By Joan Faus
BARCELONA (Reuters) - Now you see him, now you really, really don't.
"It was magic," said former Barcelona mayor Xavier Trias, of how Catalan separatist leader Carles Puigdemont appeared at a rally in central Barcelona on Thursday and then, embarrassingly for authorities, disappeared.
Puigdemont, 61, faces an arrest warrant for alleged embezzlement over his role in holding an illegal referendum on independence for Catalonia in 2017. Nonetheless, he returned to Spain as he had previously announced, setting foot in the country for the first time since fleeing to Belgium by car that year.
And at least by Thursday evening, he had not been arrested.
Wearing a blue jacket, tie and trainers, Puigdemont was filmed approaching the early morning rally from a side street.
Shielding his face, he walked beside Jordi Turull, his party's secretary general, and two other men in baseball caps.
They emerged into a crowd of supporters, who formed a circle around Puigdemont and began to chant "President!" and film on phones.

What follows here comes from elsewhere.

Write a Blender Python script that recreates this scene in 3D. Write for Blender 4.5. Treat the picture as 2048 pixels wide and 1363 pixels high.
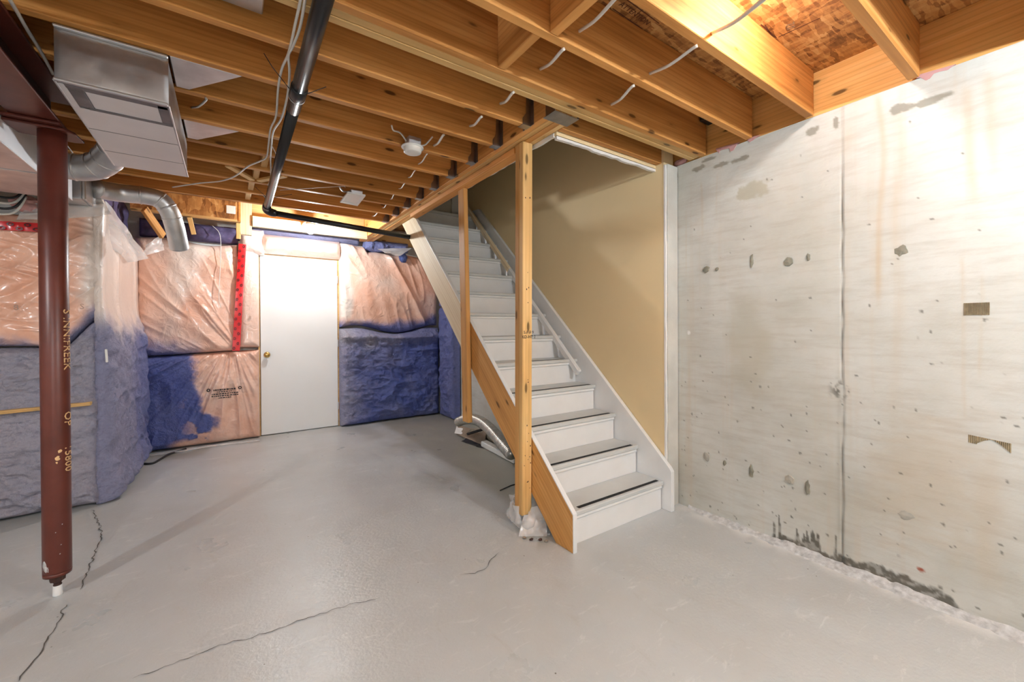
import bpy, bmesh, math, random
import numpy as np
from mathutils import Vector, Matrix

for o in list(bpy.data.objects):
    bpy.data.objects.remove(o, do_unlink=True)
scene = bpy.context.scene
COL = scene.collection
rnd = random.Random(7)

# ------------------------------------------------------------------ camera
FPX, YAW, PITCH, ROLL, CX, CY, EYE = 825.19, 0.6013, -0.0057, -0.0053, 1024.36, 658.65, 1.205
_f = np.array([math.sin(YAW)*math.cos(PITCH), math.cos(YAW)*math.cos(PITCH), math.sin(PITCH)])
_r0 = np.array([math.cos(YAW), -math.sin(YAW), 0.0])
_u0 = np.cross(_r0, _f)
_r = math.cos(ROLL)*_r0 + math.sin(ROLL)*_u0
_u = -math.sin(ROLL)*_r0 + math.cos(ROLL)*_u0
cam_d = bpy.data.cameras.new('camera')
cam = bpy.data.objects.new('camera', cam_d)
COL.objects.link(cam)
cam_d.sensor_fit = 'HORIZONTAL'
cam_d.sensor_width = 36.0
cam_d.lens = 36.0*FPX/2048.0
cam_d.shift_x = (1024.0-CX)/2048.0
cam_d.shift_y = -(681.5-CY)/2048.0
cam_d.clip_start = 0.02
M = Matrix(((_r[0], _u[0], -_f[0], 0.0), (_r[1], _u[1], -_f[1], 0.0), (_r[2], _u[2], -_f[2], EYE), (0, 0, 0, 1)))
cam.matrix_world = M
scene.camera = cam

# ------------------------------------------------------------------ world, exposure
w = bpy.data.worlds.new('world')
scene.world = w
w.use_nodes = True
w.node_tree.nodes['Background'].inputs[0].default_value = (0.9, 0.95, 1.0, 1)
w.node_tree.nodes['Background'].inputs[1].default_value = 0.05
vs = scene.view_settings
vs.view_transform = 'Standard'
vs.look = 'None'
vs.exposure = 0.82
vs.gamma = 1.0
vs.use_curve_mapping = False
cy_ = scene.cycles
cy_.max_bounces = 5
cy_.diffuse_bounces = 4
cy_.glossy_bounces = 3
cy_.transmission_bounces = 3
cy_.transparent_max_bounces = 8
cy_.use_adaptive_sampling = True
cy_.adaptive_threshold = 0.1
cy_.adaptive_min_samples = 12
cy_.caustics_reflective = False
cy_.caustics_refractive = False

# bare bulbs seen or inferred, plus two added for fill: (x, y, z, watts)
BULB_BACK = (0.702, 4.70, 2.212, 31.0)
BULB_RIGHT = (1.66, 0.62, 2.44, 7.5)
BULBS_BEHIND_AND_FILL = [(1.62, -0.60, 2.22, 58.0), (-1.9, 1.2, 2.22, 38.0), (-0.9, -1.5, 2.22, 54.0)]  # first one inferred from the column's shadow; the left pair is added soft fill

# ------------------------------------------------------------------ photo point on a real plane
def _ray(x, y):
    return ((x-CX)/FPX)*_r - ((y-CY)/FPX)*_u + _f
def onX(x, y, X):
    d = _ray(x, y); t = X/d[0]; return Vector((X, d[1]*t, EYE+d[2]*t))
def onY(x, y, Y):
    d = _ray(x, y); t = Y/d[1]; return Vector((d[0]*t, Y, EYE+d[2]*t))
def onZ(x, y, Z):
    d = _ray(x, y); t = (Z-EYE)/d[2]; return Vector((d[0]*t, d[1]*t, Z))

# ------------------------------------------------------------------ object helpers
def tag(o, label=None, cat=None, group=None, kind=None):
    if label: o['label'] = label
    if cat: o['category'] = cat
    if group: o['group'] = group
    if kind: o['kind'] = kind
    return o
def par(o, root):
    if root is not None:
        o.parent = root
        m = root
        t = Vector((0, 0, 0))
        t = Vector(root.get('_org', (0, 0, 0))) if root.get('_org') is not None else root.location.copy()
        o.matrix_parent_inverse = Matrix.Translation(-t)
    return o
def root(name, loc, label, cat, group=None, kind=None):
    o = bpy.data.objects.new(name, None)
    o.empty_display_size = 0.05
    o.location = loc
    COL.objects.link(o)
    return tag(o, label, cat, group, kind)
def mk(name, verts, faces, mat, parent=None, smooth=False, loc=None):
    me = bpy.data.meshes.new(name)
    if loc is not None:
        verts = [(v[0]-loc[0], v[1]-loc[1], v[2]-loc[2]) for v in verts]
    me.from_pydata([tuple(v) for v in verts], [], [tuple(f) for f in faces])
    me.validate()
    if smooth:
        me.polygons.foreach_set('use_smooth', [True]*len(me.polygons))
    me.update()
    me.materials.append(mat)
    o = bpy.data.objects.new(name, me)
    if loc is not None: o.location = loc
    COL.objects.link(o)
    if parent is not None:
        o.parent = parent
        o.matrix_parent_inverse = Matrix.Translation(-parent.location)
    return o
def bm_obj(name, bm, mat, parent=None, smooth=False, loc=None):
    if loc is not None:
        bmesh.ops.translate(bm, vec=-Vector(loc), verts=bm.verts)
    bmesh.ops.recalc_face_normals(bm, faces=bm.faces)
    me = bpy.data.meshes.new(name)
    bm.to_mesh(me); bm.free()
    if smooth:
        me.polygons.foreach_set('use_smooth', [True]*len(me.polygons))
    me.materials.append(mat)
    o = bpy.data.objects.new(name, me)
    if loc is not None: o.location = loc
    COL.objects.link(o)
    if parent is not None:
        o.parent = parent
        o.matrix_parent_inverse = Matrix.Translation(-parent.location)
    return o
def add_box(bm, x0, x1, y0, y1, z0, z1, bev=0.0):
    g = bmesh.ops.create_cube(bm, size=1.0)
    vv = g['verts']
    for v in vv:
        v.co = Vector((x0+(v.co.x+.5)*(x1-x0), y0+(v.co.y+.5)*(y1-y0), z0+(v.co.z+.5)*(z1-z0)))
    if bev > 0:
        ed = list({e for v in vv for e in v.link_edges})
        bmesh.ops.bevel(bm, geom=ed, offset=bev, segments=1, affect='EDGES', clamp_overlap=True)
def box(name, x0, x1, y0, y1, z0, z1, mat, parent=None, bev=0.002):
    bm = bmesh.new(); add_box(bm, x0, x1, y0, y1, z0, z1, bev)
    return bm_obj(name, bm, mat, parent, loc=((x0+x1)/2, (y0+y1)/2, z0))
def board(name, p0, p1, wy, wz, mat, parent=None, up=(0, 0, 1), bev=0.0025):
    """a board whose local X runs from p0 to p1 (centre line)"""
    p0 = Vector(p0); p1 = Vector(p1); d = p1-p0; L = d.length
    x = d.normalized(); z = Vector(up); z = (z-x*z.dot(x)).normalized(); y = z.cross(x)
    bm = bmesh.new(); add_box(bm, 0, L, -wy/2, wy/2, -wz/2, wz/2, bev)
    o = bm_obj(name, bm, mat)
    o.matrix_world = Matrix(((x.x, y.x, z.x, p0.x), (x.y, y.y, z.y, p0.y), (x.z, y.z, z.z, p0.z), (0, 0, 0, 1)))
    if parent is not None:
        o.parent = parent
        o.matrix_parent_inverse = Matrix.Translation(-parent.location)
    return o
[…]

He broke into a run to reach the stage at the Arc de Triomf boulevard where he gave a short speech before a crowd that organisers said numbered some 10,000 people. He had returned, he said, to exercise his right to participate in a parliamentary vote for the region's new president.
Then he disappeared.
Video footage shows Puigdemont's longtime lawyer Gonzalo Boye gesture to him from behind a white screen on the stage and appear to mouth the word "vamonos" - "let's go".
A loudspeaker announcement asked supporters to form a "human corridor" to escort Puigdemont and other separatist politicians to the nearby regional parliament for the vote. The other politicians started out, followed closely by the media.
Puigdemont could not be seen.
GETAWAY CAR
Authorities suspect that Puigdemont got into a white car belonging to a police officer and left the vicinity, a spokesperson for the Catalan interior department said.
The regional police, known as the Mossos d'Esquadra, said two of its officers had been arrested as the force investigated Puigdemont's whereabouts. One of them was the owner of the car believed to have been used as a getaway vehicle.
The police had tried but failed to stop the vehicle, the Mossos said in a statement, adding that it had intended to arrest Puigdemont on his return to Catalonia, but at a time designed to avoid public disorder.
La Vanguardia newspaper published a picture and video showing a car that appeared to have come from an underground parking garage, with a wheelchair in the front passenger seat.
A Catalan government source told Reuters authorities believe the car was waiting in a disabled parking slot.
The source said a small group of Mossos officers loyal to Puigdemont - who had provided security to him in neighbouring France while they were off duty - were involved.
The group was part of a special security unit created by the previous regional government and dismantled by the current one, the source said, adding, "We have a problem with that group and we knew it".
Mossos launched Operation Cage, setting up road blocks and checking car boots on routes out of the city, but by Thursday evening had failed to trap their prey.
"I cannot tell you anything (about) where he went," Josep Rius, a close confidant of Puigdemont and spokesperson for his Junts party, told Reuters.